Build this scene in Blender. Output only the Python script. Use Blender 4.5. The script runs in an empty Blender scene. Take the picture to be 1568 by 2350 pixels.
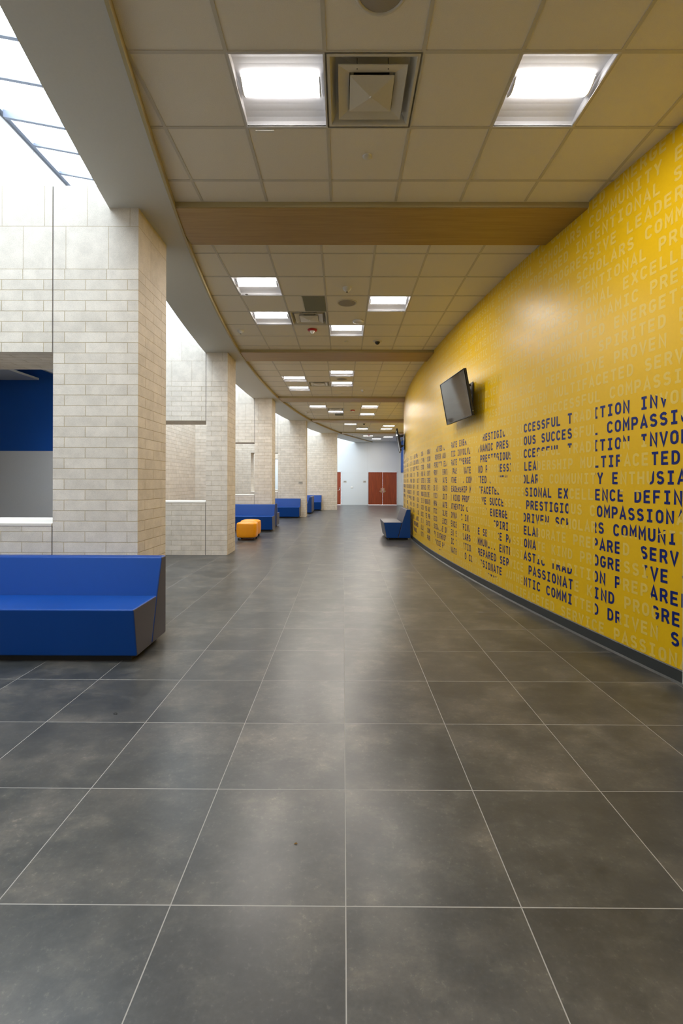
import bpy, math, random
from mathutils import Vector

random.seed(7)
PI = math.pi
SC = bpy.context.scene
COL = SC.collection

# ------------------------------------------------------------------ camera
H = 1.4733
F_PX, CY_PX = 1063.81, 1106.48
cam = bpy.data.cameras.new('camera')
cam.sensor_fit = 'VERTICAL'
cam.sensor_height = 36.0
cam.sensor_width = 24.0
cam.lens = F_PX / 2350 * 36.0
cam.shift_y = -(1175 - CY_PX) / 2350
cam.clip_start = 0.05
cam.clip_end = 200
co = bpy.data.objects.new('camera', cam)
COL.objects.link(co)
from mathutils import Matrix
co.matrix_world = (Matrix.Translation((0, 0, H)) @ Matrix.Rotation(0.0042, 4, 'Z')
                   @ Matrix.Rotation(PI / 2, 4, 'X') @ Matrix.Rotation(0.0031, 4, 'Z'))
SC.camera = co

# ------------------------------------------------------------------ world, exposure
SKY = 8.4
LAMP = 9.0           # glow of the lens itself
LAMP_W = 18.5        # light each lamp throws down
SC.view_settings.view_transform = 'Standard'
SC.view_settings.look = 'None'
SC.view_settings.exposure = 0.38
SC.view_settings.gamma = 1.0
SC.view_settings.use_curve_mapping = False
SC.cycles.max_bounces = 10
SC.cycles.diffuse_bounces = 7
SC.cycles.glossy_bounces = 4
SC.cycles.transparent_max_bounces = 8
SC.cycles.sample_clamp_indirect = 6.0
SC.cycles.use_denoising = True
SC.cycles.caustics_reflective = False
SC.cycles.caustics_refractive = False
w = bpy.data.worlds.new('overcast_sky')
SC.world = w
w.use_nodes = True
bg = w.node_tree.nodes['Background']
bg.inputs[0].default_value = (0.82, 0.92, 1.0, 1)
bg.inputs[1].default_value = SKY

# the opening of the skylight is where the daylight comes in (a sampling portal, it emits nothing itself)
SKX0, SKZ0, SKSL = -4.60, 6.42, -0.185          # high edge of the glazing and its slope in X
def portal(x0, x1, y0, y1):
    L = bpy.data.lights.new('daylight_portal', 'AREA')
    L.shape = 'RECTANGLE'
    ang = math.atan(-SKSL)
    L.size = (x1 - x0) / math.cos(ang)
    L.size_y = y1 - y0
    L.cycles.is_portal = True
    o = bpy.data.objects.new('daylight_portal', L)
    COL.objects.link(o)
    xm = (x0 + x1) / 2
    o.location = (xm, (y0 + y1) / 2, SKZ0 + SKSL * (xm - SKX0) + 0.10)
    o.rotation_euler = (0, ang, 0)
SKY_Y0 = -0.5                                   # the glazing starts here, cut short to dim the near pier and floor
portal(-4.6, 1.9, SKY_Y0, 30.1)

# ------------------------------------------------------------------ node helpers
def mat(name):
    m = bpy.data.materials.new(name)
    m.use_nodes = True
    nt = m.node_tree
    b = nt.nodes['Principled BSDF']
    return m, nt, b
def N(nt, typ, **kw):
    n = nt.nodes.new(typ)
    for k, v in kw.items():
        setattr(n, k, v)
    return n
def L(nt, a, b):
    nt.links.new(a, b)
def plain(name, col, rough=0.6, metal=0.0, spec=0.5, bump=0.0, bscale=60, emit=None):
    m, nt, b = mat(name)
    b.inputs['Base Color'].default_value = (*col, 1)
    b.inputs['Roughness'].default_value = rough
    b.inputs['Metallic'].default_value = metal
    b.inputs['Specular IOR Level'].default_value = spec
    tc = N(nt, 'ShaderNodeTexCoord')
    no = N(nt, 'ShaderNodeTexNoise')
    no.inputs['Scale'].default_value = bscale
    no.inputs['Detail'].default_value = 3
    L(nt, tc.outputs['Object'], no.inputs['Vector'])
    mx = N(nt, 'ShaderNodeMix', data_type='RGBA')
    mx.inputs[0].default_value = 0.5
    mr = N(nt, 'ShaderNodeMapRange')
    mr.inputs[3].default_value = 0.96
    mr.inputs[4].default_value = 1.04
    L(nt, no.outputs['Fac'], mr.inputs[0])
    mu = N(nt, 'ShaderNodeVectorMath', operation='SCALE')
    mu.inputs[0].default_value = col
    L(nt, mr.outputs[0], mu.inputs['Scale'])
    nt.nodes.remove(mx)
    L(nt, mu.outputs[0], b.inputs['Base Color'])
    if bump:
        bp = N(nt, 'ShaderNodeBump')
        bp.inputs['Strength'].default_value = bump
        bp.inputs['Distance'].default_value = 0.002
        L(nt, no.outputs['Fac'], bp.inputs['Height'])
        L(nt, bp.outputs[0], b.inputs['Normal'])
    if emit:
        b.inputs['Emission Color'].default_value = (*emit[0], 1)
        b.inputs['Emission Strength'].default_value = emit[1]
    return m

def ramp(nt, src, stops):
    r = N(nt, 'ShaderNodeValToRGB')
    e = r.color_ramp.elements
    while len(e) > 1:
        e.remove(e[-1])
    e[0].position, e[0].color = stops[0][0], (*stops[0][1], 1)
    for p, c in stops[1:]:
        x = e.new(p)
        x.color = (*c, 1)
    L(nt, src, r.inputs[0])
    return r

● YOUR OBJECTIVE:
Starting with the first line of the data above and ending with the line containing "COL = SC.collection", please restate every line exactly, leaving images out.

● THE RESPONSE:
Build this scene in Blender. Output only the Python script. Use Blender 4.5. The script runs in an empty Blender scene. Take the picture to be 1568 by 2350 pixels.
import bpy, math, random
from mathutils import Vector

random.seed(7)
PI = math.pi
SC = bpy.context.scene
COL = SC.collection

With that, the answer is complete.